◆ **Directions**:
Drop every picture, then transcribe the remaining data exactly.

--- --- ---

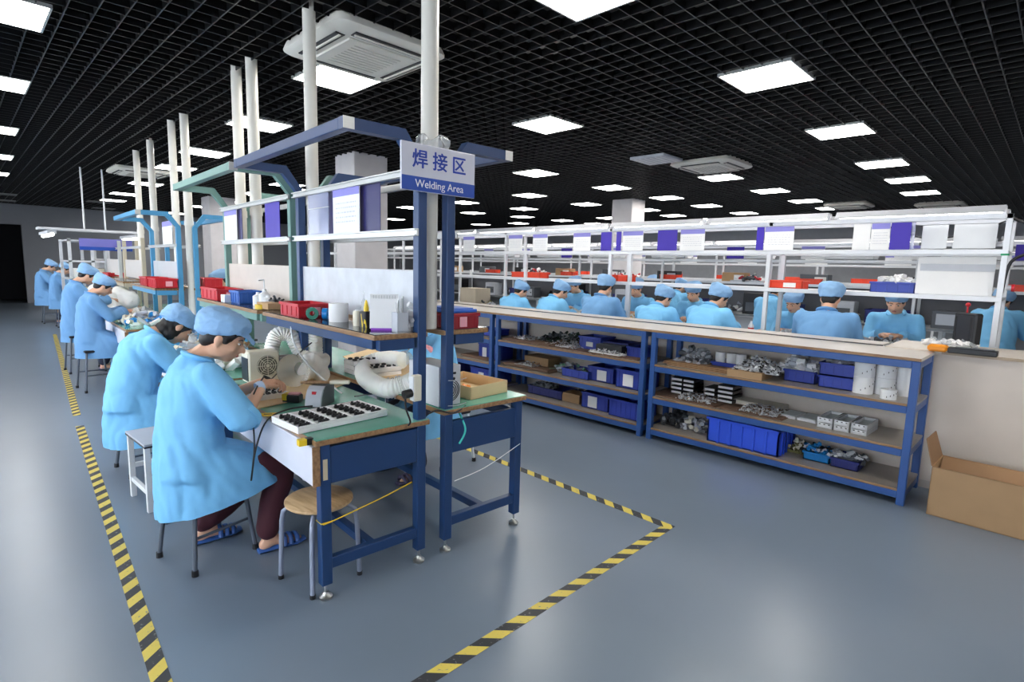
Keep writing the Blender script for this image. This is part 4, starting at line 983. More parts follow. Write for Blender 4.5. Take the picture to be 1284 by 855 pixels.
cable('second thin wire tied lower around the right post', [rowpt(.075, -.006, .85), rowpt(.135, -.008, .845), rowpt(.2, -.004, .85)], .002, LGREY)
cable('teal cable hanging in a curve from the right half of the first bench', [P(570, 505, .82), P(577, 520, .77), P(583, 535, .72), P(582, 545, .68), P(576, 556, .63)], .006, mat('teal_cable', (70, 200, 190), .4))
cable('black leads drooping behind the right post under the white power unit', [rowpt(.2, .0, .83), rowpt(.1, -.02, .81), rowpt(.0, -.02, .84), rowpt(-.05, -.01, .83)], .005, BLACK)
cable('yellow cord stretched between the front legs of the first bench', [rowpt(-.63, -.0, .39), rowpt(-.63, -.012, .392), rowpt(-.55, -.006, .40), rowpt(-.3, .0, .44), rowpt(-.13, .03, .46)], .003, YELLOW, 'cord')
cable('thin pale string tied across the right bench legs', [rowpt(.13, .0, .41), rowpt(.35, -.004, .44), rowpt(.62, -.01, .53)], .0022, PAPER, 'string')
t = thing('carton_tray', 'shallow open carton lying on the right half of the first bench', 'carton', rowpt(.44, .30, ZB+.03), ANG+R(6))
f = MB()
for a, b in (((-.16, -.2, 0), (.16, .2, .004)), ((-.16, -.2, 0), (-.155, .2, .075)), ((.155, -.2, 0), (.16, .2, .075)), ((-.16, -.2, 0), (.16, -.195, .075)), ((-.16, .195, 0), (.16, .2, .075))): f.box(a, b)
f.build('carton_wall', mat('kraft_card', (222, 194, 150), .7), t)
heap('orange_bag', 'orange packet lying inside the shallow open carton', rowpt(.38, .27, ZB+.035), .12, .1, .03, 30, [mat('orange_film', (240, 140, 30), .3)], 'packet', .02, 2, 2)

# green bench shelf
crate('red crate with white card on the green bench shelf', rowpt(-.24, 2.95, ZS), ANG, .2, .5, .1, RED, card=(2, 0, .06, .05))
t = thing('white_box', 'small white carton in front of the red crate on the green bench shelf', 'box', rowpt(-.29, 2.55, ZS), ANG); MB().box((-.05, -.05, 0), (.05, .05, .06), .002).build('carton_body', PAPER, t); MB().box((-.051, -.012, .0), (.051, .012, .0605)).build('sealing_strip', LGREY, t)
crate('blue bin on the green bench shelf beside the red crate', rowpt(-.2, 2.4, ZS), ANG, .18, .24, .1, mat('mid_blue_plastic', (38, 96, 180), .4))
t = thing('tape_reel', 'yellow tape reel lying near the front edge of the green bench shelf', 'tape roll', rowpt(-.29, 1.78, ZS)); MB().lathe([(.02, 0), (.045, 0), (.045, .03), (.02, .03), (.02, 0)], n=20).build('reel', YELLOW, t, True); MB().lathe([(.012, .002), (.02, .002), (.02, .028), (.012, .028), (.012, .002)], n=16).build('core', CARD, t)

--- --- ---

◆ **Worked answer**:
Keep writing the Blender script for this image. This is part 4, starting at line 983. More parts follow. Write for Blender 4.5. Take the picture to be 1284 by 855 pixels.
cable('second thin wire tied lower around the right post', [rowpt(.075, -.006, .85), rowpt(.135, -.008, .845), rowpt(.2, -.004, .85)], .002, LGREY)
cable('teal cable hanging in a curve from the right half of the first bench', [P(570, 505, .82), P(577, 520, .77), P(583, 535, .72), P(582, 545, .68), P(576, 556, .63)], .006, mat('teal_cable', (70, 200, 190), .4))
cable('black leads drooping behind the right post under the white power unit', [rowpt(.2, .0, .83), rowpt(.1, -.02, .81), rowpt(.0, -.02, .84), rowpt(-.05, -.01, .83)], .005, BLACK)
cable('yellow cord stretched between the front legs of the first bench', [rowpt(-.63, -.0, .39), rowpt(-.63, -.012, .392), rowpt(-.55, -.006, .40), rowpt(-.3, .0, .44), rowpt(-.13, .03, .46)], .003, YELLOW, 'cord')
cable('thin pale string tied across the right bench legs', [rowpt(.13, .0, .41), rowpt(.35, -.004, .44), rowpt(.62, -.01, .53)], .0022, PAPER, 'string')
t = thing('carton_tray', 'shallow open carton lying on the right half of the first bench', 'carton', rowpt(.44, .30, ZB+.03), ANG+R(6))
f = MB()
for a, b in (((-.16, -.2, 0), (.16, .2, .004)), ((-.16, -.2, 0), (-.155, .2, .075)), ((.155, -.2, 0), (.16, .2, .075)), ((-.16, -.2, 0), (.16, -.195, .075)), ((-.16, .195, 0), (.16, .2, .075))): f.box(a, b)
f.build('carton_wall', mat('kraft_card', (222, 194, 150), .7), t)
heap('orange_bag', 'orange packet lying inside the shallow open carton', rowpt(.38, .27, ZB+.035), .12, .1, .03, 30, [mat('orange_film', (240, 140, 30), .3)], 'packet', .02, 2, 2)

# green bench shelf
crate('red crate with white card on the green bench shelf', rowpt(-.24, 2.95, ZS), ANG, .2, .5, .1, RED, card=(2, 0, .06, .05))
t = thing('white_box', 'small white carton in front of the red crate on the green bench shelf', 'box', rowpt(-.29, 2.55, ZS), ANG); MB().box((-.05, -.05, 0), (.05, .05, .06), .002).build('carton_body', PAPER, t); MB().box((-.051, -.012, .0), (.051, .012, .0605)).build('sealing_strip', LGREY, t)
crate('blue bin on the green bench shelf beside the red crate', rowpt(-.2, 2.4, ZS), ANG, .18, .24, .1, mat('mid_blue_plastic', (38, 96, 180), .4))
t = thing('tape_reel', 'yellow tape reel lying near the front edge of the green bench shelf', 'tape roll', rowpt(-.29, 1.78, ZS)); MB().lathe([(.02, 0), (.045, 0), (.045, .03), (.02, .03), (.02, 0)], n=20).build('reel', YELLOW, t, True); MB().lathe([(.012, .002), (.02, .002), (.02, .028), (.012, .028), (.012, .002)], n=16).build('core', CARD, t)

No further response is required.